What are your hobbies and interests outside of the classroom? More broadly, what inspires and motivates you in life?

I really like to read, I enjoy video games, listening to music. Sports are definitely not a hobby, although swimming isn’t too bad, but food, sleeping, probably the stuff you guys are also interested in. In life – food, I really enjoy food. You can really get me to do a lot of stuff with that. In terms of goals, I don’t know, just kind of trying to find new things everywhere learning new things every day and just constantly learning I guess.

Do you have a favorite math formula, theorem, or principle? What’s special or unique about this concept and why does it entice you?

Pythagorean Theorem – One reason is that it’s really hard to say and I enjoy saying the word Pythagorean. The more important one is because I see myself using it literally every day, so it’s just an extremely applicable theorem that everyone can understand, so I really enjoy it.

I’m sure you’ve heard students complain about learning abstract concepts in math – what is your response to students who claim that they’ll never use math in the “real world?”

So I get that a lot in geometry because you’re talking about proofs and triangles and parallel lines and you’re like “When am I gonna use this?” and my response is always: geometry is not necessarily about parallel lines and triangles, it’s about logic and reasoning. When you are speaking to someone you’re creating an argument, and that creation of an argument is logic and reasoning. Whether you’re aware of it or not, you are using geometry every day. It just might not look like the problems you see on the paper.

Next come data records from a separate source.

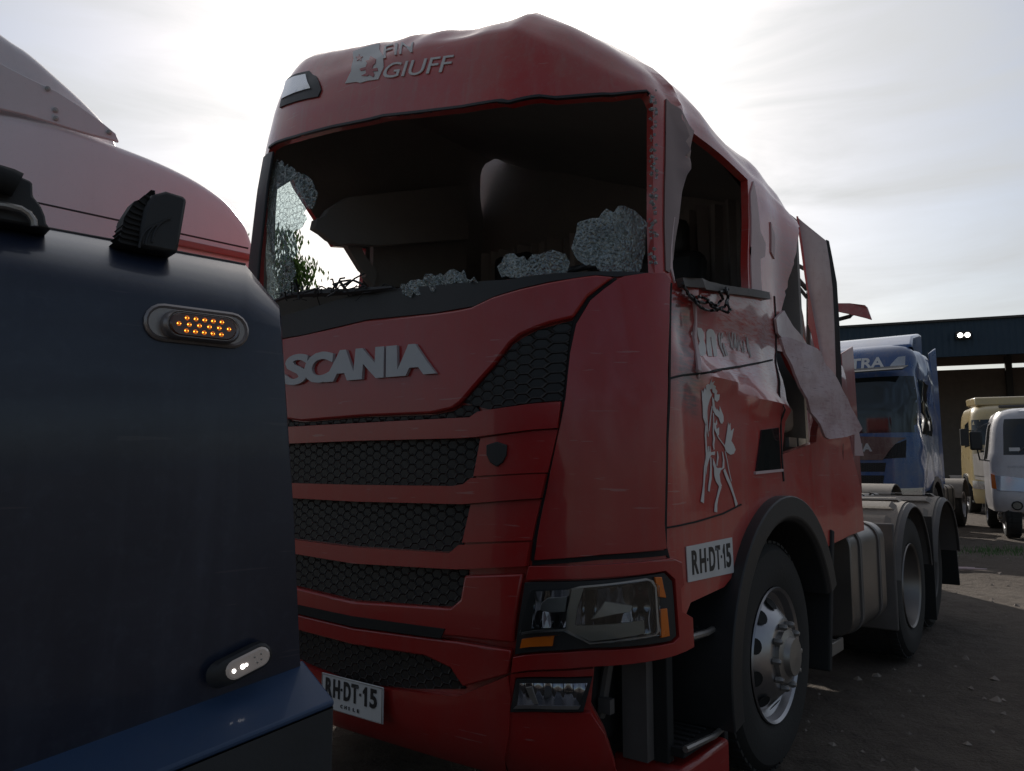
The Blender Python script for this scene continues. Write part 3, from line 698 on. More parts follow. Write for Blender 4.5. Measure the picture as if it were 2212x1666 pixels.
# torn bright edges along the door
def bright(name, pts, w, mat='primer', off=.006): return sh.panel(name, stroke(DL(pts), w), mat, truck, off=off, th=.012, step=.04, bevel=.002)
bright('torn_edge', [(1500, 652), (1502, 700), (1505, 760), (1508, 800), (1506, 818)], [.008, .014, .016, .012, .004])
bright('torn_edge', [(1455, 470), (1448, 540), (1448, 580), (1456, 612)], [.004, .012, .020, .004])
P = DL([(1619, 420), (1626, 392), (1634, 440), (1640, 500), (1652, 528), (1650, 555), (1640, 560), (1645, 650), (1622, 640)])
sh.panel('bare_strip', P, 'primer', truck, off=.006, th=.006, step=.04)
P = DL([(1663, 480), (1672, 510), (1671, 560), (1664, 545)]); sh.panel('bare_strip', P, 'primer', truck, off=.006, th=.006, step=.04)
P = DL([(1668, 690), (1686, 672), (1705, 705), (1750, 790), (1745, 800), (1690, 740), (1672, 720)]); sh.panel('folded_sheet', P, 'panelin', truck, off=.02, th=.012, step=.04)
# --- door: window sill rail, quarter glass, vent, decals
P = DL([(1437, 215), (1497, 285), (1481, 380), (1463, 480), (1452, 560), (1444, 590), (1436, 585), (1434, 400)])
sh.panel('quarter_glass', P, 'quarter', truck, off=.006, th=.006, step=.05)
sh.panel('window_sill', stroke(DL([(1462, 612), (1530, 621), (1590, 631), (1650, 641)]), .05), 'guard', truck, off=.03, th=.03, step=.05, bevel=.006)
P = DL([(1643, 929), (1679, 924), (1684, 1013), (1631, 1018)]); sh.panel('side_vent', P, 'glass', truck, off=.008, th=.01, step=.04, bevel=.004)
sh.panel('vent_lip', stroke(DL([(1628, 1022), (1688, 1016)]), .012), 'primer', truck, off=.010, th=.01)
P = DL([(1480, 1181), (1579, 1161), (1583, 1237), (1484, 1258)])
pd = sh.panel('door_plate_sticker', P, 'plate', truck, off=.005, th=.003, step=.04)
def inq(P, s_, t_):
    a, b, c, d = P[3], P[2], P[1], P[0]; return (a * (1 - s_) + b * s_) * (1 - t_) + (d * (1 - s_) + c * s_) * t_
mb = MB()
for ch, s0, s1 in (('R', .09, .22), ('H', .25, .38), ('D', .45, .58), ('T', .595, .70), ('1', .76, .82), ('5', .835, .945)):
    if ch == '1': sh.panel('x', [inq(P, s0 + (s1 - s0) * a, .18 + .68 * b) for a, b in ((.36, 0), (.80, 0), (.80, 1), (.50, 1), (.0, .74), (.10, .60), (.36, .72))], None, None, off=.0065, th=.002, mb=mb); continue
    sh.text('x', ch, [inq(P, s0, .18), inq(P, s1, .18), inq(P, s1, .86), inq(P, s0, .86)], None, None, off=.0065, th=.002, bold=.03, mb=mb)
for s0 in (.415, .725): sh.panel('x', [inq(P, s0 - .012, .48), inq(P, s0 + .012, .48), inq(P, s0 + .012, .56), inq(P, s0 - .012, .56)], None, None, off=.0065, th=.002, mb=mb)
mb.build('sticker_characters', 'ink', pd)
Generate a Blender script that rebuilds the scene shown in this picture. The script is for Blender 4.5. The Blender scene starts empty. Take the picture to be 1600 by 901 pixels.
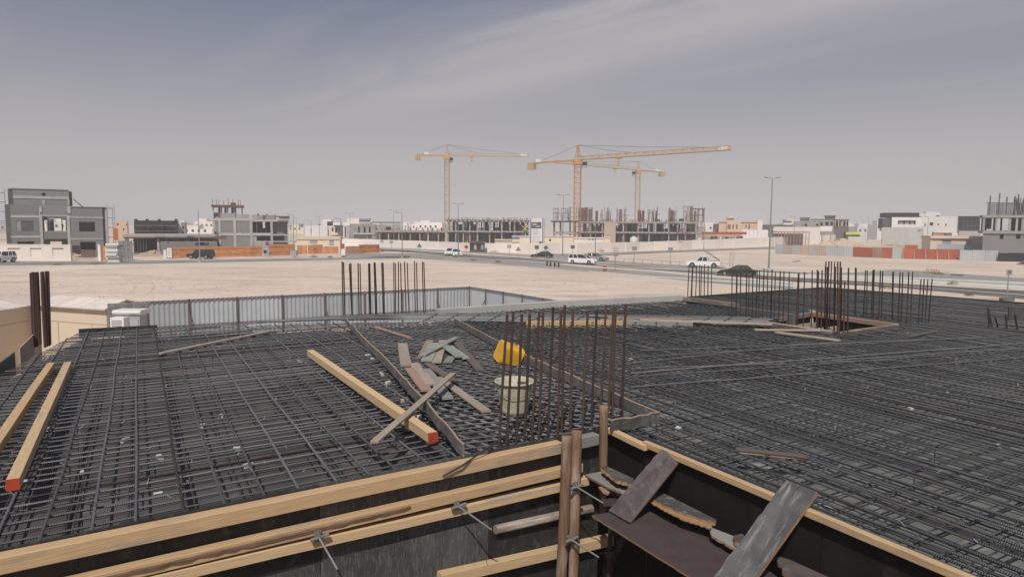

Do you have a message for people who dislike math or proclaim themselves as “bad at math?”

I mean not necessarily a message per se, but just don’t give up. There’s no such thing as “bad at math.” You’ve just kind of got to persevere, and you might not be the best at math, but I feel that everyone, as long as they can apply themselves and work hard towards it, can at the very least do well in math or get something in math and then get something out of math. Whether it’s a theorem you use every day or if it’s just like a C in the class, I feel like those are all successes in their own way.

At the end of the day, what would you say is the most fulfilling aspect of your job?

When I see that light bulb go off in your head. Say you’re struggling with those problems and all of the sudden you just go “Oh my gosh, I get it!” That is literally the best thing I could ever hear coming from your mouth.